→ **SOURCE MATERIAL**:
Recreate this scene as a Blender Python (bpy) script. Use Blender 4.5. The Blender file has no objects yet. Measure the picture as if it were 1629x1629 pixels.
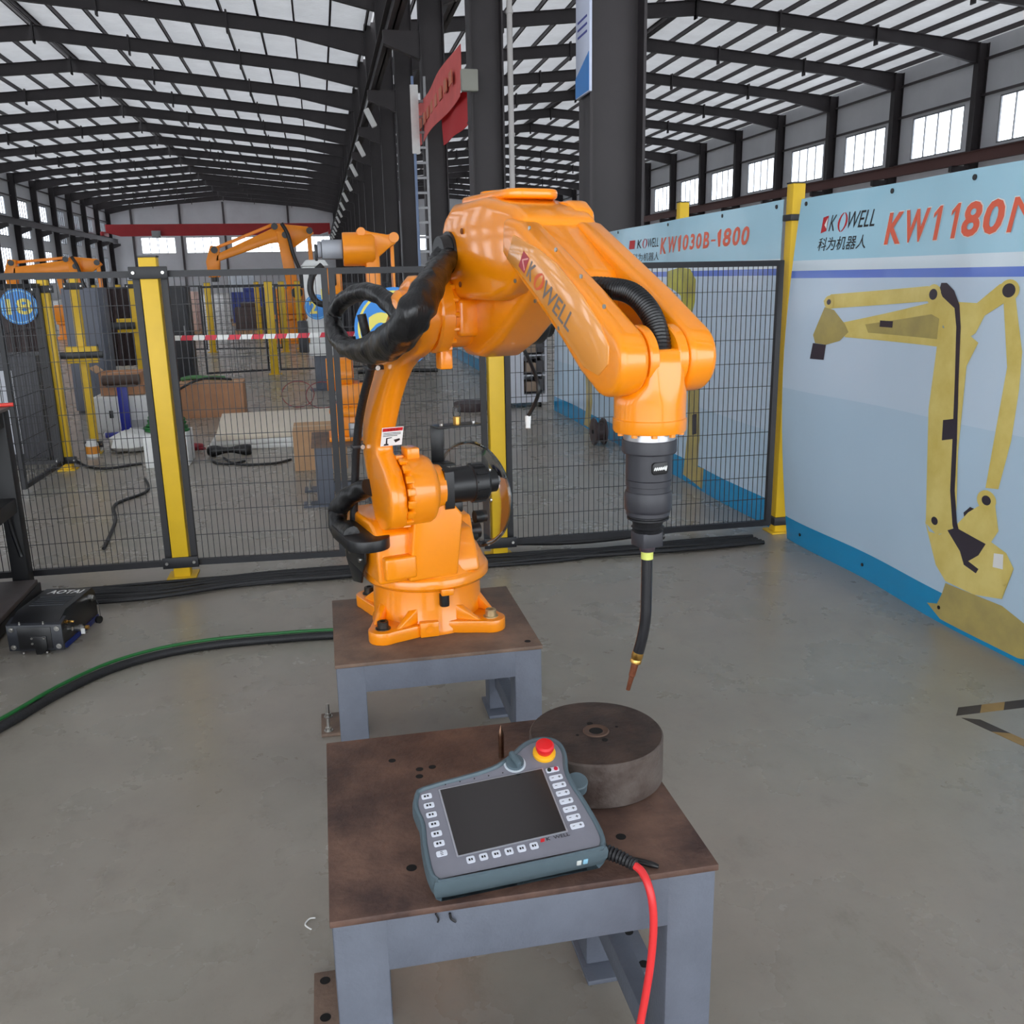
import bpy, bmesh, math, random
from mathutils import Vector, Matrix

# ------------------------------------------------------------------ camera, sky, exposure
S = bpy.context.scene
COL = S.collection
FPX = 1460.0                       # focal length in pixels of the 1629 px frame
EYE = 1.55
def _camera():
    up = -Vector((.019, 1, 373.5 / FPX)).normalized()
    fw = Vector(((507 - 814.5) / FPX, (447 - 814.5) / FPX, 1))
    fw = (fw - up * fw.dot(up)).normalized()
    rt = fw.cross(up)
    # rows: world axes seen in camera coordinates (right, down, forward)
    M = Matrix((rt, fw, up))
    c = bpy.data.cameras.new('camera'); c.sensor_width = 36; c.lens = 36 * FPX / 1629
    c.clip_end = 600; c.clip_start = .05
    o = bpy.data.objects.new('camera', c); COL.objects.link(o)
    R = Matrix((M @ Vector((1, 0, 0)), M @ Vector((0, -1, 0)), M @ Vector((0, 0, -1)))).transposed()
    o.matrix_world = Matrix.Translation((0, 0, EYE)) @ R.to_4x4()
    S.camera = o
_camera()
w = bpy.data.worlds.new('overcast_sky'); S.world = w; w.use_nodes = True
bg = w.node_tree.nodes['Background']
bg.inputs[0].default_value = (.90, .95, 1.0, 1); bg.inputs[1].default_value = 5.0
S.view_settings.view_transform = 'Standard'; S.view_settings.look = 'None'
S.view_settings.exposure = -0.1; S.view_settings.gamma = 1.0
S.view_settings.use_curve_mapping = False

# ------------------------------------------------------------------ materials
def lin(c):
    return tuple((v / 255 / 12.92 if v / 255 <= .04045 else ((v / 255 + .055) / 1.055) ** 2.4) for v in c)
MATS = {}
def mat(name, col, rough=.5, metal=0, var=.0, scale=8, bump=0, bscale=60, col2=None, coat=0, spec=.5, stretch=None):
    if name in MATS: return MATS[name]
    m = bpy.data.materials.new(name); m.use_nodes = True; N = m.node_tree.nodes; L = m.node_tree.links
    p = N['Principled BSDF']; c = lin(col)
    p.inputs['Roughness'].default_value = rough; p.inputs['Metallic'].default_value = metal
    p.inputs['Specular IOR Level'].default_value = spec
    if coat: p.inputs['Coat Weight'].default_value = coat; p.inputs['Coat Roughness'].default_value = .08
    tc = N.new('ShaderNodeTexCoord'); src = tc.outputs['Object']
    if stretch:
        mp = N.new('ShaderNodeMapping'); mp.inputs['Scale'].default_value = stretch; L.new(src, mp.inputs[0]); src = mp.outputs[0]
    if var or col2:
        nz = N.new('ShaderNodeTexNoise'); nz.inputs['Scale'].default_value = scale; nz.inputs['Detail'].default_value = 6
        nz.inputs['Roughness'].default_value = .6
        L.new(src, nz.inputs['Vector'])
        rp = N.new('ShaderNodeValToRGB'); L.new(nz.outputs['Fac'], rp.inputs[0])
        d = lin(col2) if col2 else tuple(v * (1 - var) for v in c)
        e = c if col2 else tuple(min(1, v * (1 + var)) for v in c)
        rp.color_ramp.elements[0].position = .35; rp.color_ramp.elements[1].position = .65
        rp.color_ramp.elements[0].color = (*d, 1); rp.color_ramp.elements[1].color = (*e, 1)
        L.new(rp.outputs[0], p.inputs['Base Color'])
    else:
        p.inputs['Base Color'].default_value = (*c, 1)
    if bump:
        nb = N.new('ShaderNodeTexNoise'); nb.inputs['Scale'].default_value = bscale; nb.inputs['Detail'].default_value = 4
        L.new(src, nb.inputs['Vector'])
        b = N.new('ShaderNodeBump'); b.inputs['Strength'].default_value = bump; b.inputs['Distance'].default_value = .01
        L.new(nb.outputs['Fac'], b.inputs['Height']); L.new(b.outputs[0], p.inputs['Normal'])
    MATS[name] = m
    return m
def glassy(name, tint=(.97, .98, 1), gloss=.06, rough=.03, ior=1.03):
    m = bpy.data.materials.new(name); m.use_nodes = True; N = m.node_tree.nodes; L = m.node_tree.links
    N.remove(N['Principled BSDF']); o = N['Material Output']
    t = N.new('ShaderNodeBsdfTransparent'); t.inputs[0].default_value = (*tint, 1)
    g = N.new('ShaderNodeBsdfGlossy'); g.inputs['Roughness'].default_value = rough
    f = N.new('ShaderNodeFresnel'); f.inputs[0].default_value = ior
    a = N.new('ShaderNodeMath'); a.operation = 'ADD'; a.inputs[1].default_value = gloss; L.new(f.outputs[0], a.inputs[0]); a.use_clamp = True
    mx = N.new('ShaderNodeMixShader'); L.new(a.outputs[0], mx.inputs[0]); L.new(t.outputs[0], mx.inputs[1]); L.new(g.outputs[0], mx.inputs[2])
    L.new(mx.outputs[0], o.inputs[0]); MATS[name] = m
    return m

ORANGE = mat('orange_paint', (250, 146, 6), .28, var=.03, scale=3, coat=.6)
ORANGE2 = mat('orange_paint_far', (248, 146, 16), .35, var=.05, scale=3)
BLACK = mat('black_plastic', (22, 22, 24), .38, var=.15, scale=20)
RUBBER = mat('black_rubber', (26, 26, 29), .55, bump=.25, bscale=90)
VINYL = mat('black_vinyl_sleeve', (18, 18, 20), .33, bump=.9, bscale=26, stretch=(1, 1, .35))
DARKFRAME = mat('dark_frame_paint', (34, 34, 38), .5, var=.08)
BENCHBLK = mat('black_bench_paint', (24, 24, 26), .5, var=.2, scale=6)
YELLOW = mat('yellow_post_paint', (226, 184, 34), .45, var=.04, scale=5)
GREYBLUE = mat('grey_blue_paint', (96, 101, 113), .55, var=.10, scale=7, bump=.15, bscale=120)
RUSTTOP = mat('rusty_plate', (114, 85, 71), .6, col2=(64, 45, 40), scale=8, bump=.25, bscale=70)
RUSTTOP2 = mat('rusty_plate_pale', (128, 104, 88), .62, col2=(92, 76, 66), scale=7, bump=.25, bscale=70)
HOLE = mat('hole_black', (14, 12, 11), .9)
STEEL = mat('steel', (190, 188, 184), .3, 1, var=.1, scale=30)
GALV = mat('galvanised', (150, 150, 152), .45, .7, var=.1, scale=10)
BRASS = mat('brass', (226, 178, 96), .28, 1)
COPPER = mat('copper_tip', (176, 112, 86), .4, 1, var=.2, scale=60)
WHITE = mat('white_paint', (228, 228, 226), .45, var=.04)
BEAM = mat('roof_steel', (54, 49, 51), .55, var=.15, scale=.7)
PURLIN = mat('purlin_steel', (74, 68, 70), .55, var=.1, scale=.5)
WINFRAME = mat('window_frame_grey', (130, 132, 136), .5)
WALLM = mat('wall_sheet', (206, 207, 211), .6, var=.05, scale=.4)
RED = mat('red_paint', (168, 40, 44), .5, var=.06, scale=1)
CARD = mat('cardboard', (186, 136, 100), .8, var=.08, scale=6)
CARD2 = mat('cardboard_pale', (196, 156, 118), .8, var=.08, scale=6)
BLUE = mat('blue_stand_paint', (34, 44, 150), .4)
BLUEBOX = mat('blue_machine_paint', (22, 40, 110), .4)
SIGNBLUE = mat('sign_blue', (20, 130, 214), .35)
SIGNYEL = mat('sign_yellow', (232, 218, 96), .4)
SIGNRIM = mat('sign_rim', (120, 190, 225), .4)
WHITEPRINT = mat('white_print', (240, 240, 238), .4)
BLACKPRINT = mat('black_print', (26, 26, 30), .5)
REDPRINT = mat('red_print', (200, 30, 40), .45)
ORANGEPRINT = mat('orange_print', (236, 100, 66), .3)
GREEN = mat('green_hose', (20, 96, 40), .45)
REDCABLE = mat('red_cable', (226, 52, 54), .4)
GLASSPANE = glassy('window_glass')
PLEXI = glassy('clear_plastic', (.95, .96, .96), .02, .05, 1.2)
CABINET = mat('cabinet_paint', (206, 208, 216), .5, var=.03)
DARKCAB = mat('dark_cabinet', (50, 50, 54), .5, var=.05)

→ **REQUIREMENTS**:
Write out the lines from the start of the material to the line with "S.view_settings.use_curve_mapping = False", inclusive and exactly. Skip the pictures.

→ **COMPLETE RESPONSE**:
Recreate this scene as a Blender Python (bpy) script. Use Blender 4.5. The Blender file has no objects yet. Measure the picture as if it were 1629x1629 pixels.
import bpy, bmesh, math, random
from mathutils import Vector, Matrix

# ------------------------------------------------------------------ camera, sky, exposure
S = bpy.context.scene
COL = S.collection
FPX = 1460.0                       # focal length in pixels of the 1629 px frame
EYE = 1.55
def _camera():
    up = -Vector((.019, 1, 373.5 / FPX)).normalized()
    fw = Vector(((507 - 814.5) / FPX, (447 - 814.5) / FPX, 1))
    fw = (fw - up * fw.dot(up)).normalized()
    rt = fw.cross(up)
    # rows: world axes seen in camera coordinates (right, down, forward)
    M = Matrix((rt, fw, up))
    c = bpy.data.cameras.new('camera'); c.sensor_width = 36; c.lens = 36 * FPX / 1629
    c.clip_end = 600; c.clip_start = .05
    o = bpy.data.objects.new('camera', c); COL.objects.link(o)
    R = Matrix((M @ Vector((1, 0, 0)), M @ Vector((0, -1, 0)), M @ Vector((0, 0, -1)))).transposed()
    o.matrix_world = Matrix.Translation((0, 0, EYE)) @ R.to_4x4()
    S.camera = o
_camera()
w = bpy.data.worlds.new('overcast_sky'); S.world = w; w.use_nodes = True
bg = w.node_tree.nodes['Background']
bg.inputs[0].default_value = (.90, .95, 1.0, 1); bg.inputs[1].default_value = 5.0
S.view_settings.view_transform = 'Standard'; S.view_settings.look = 'None'
S.view_settings.exposure = -0.1; S.view_settings.gamma = 1.0
S.view_settings.use_curve_mapping = False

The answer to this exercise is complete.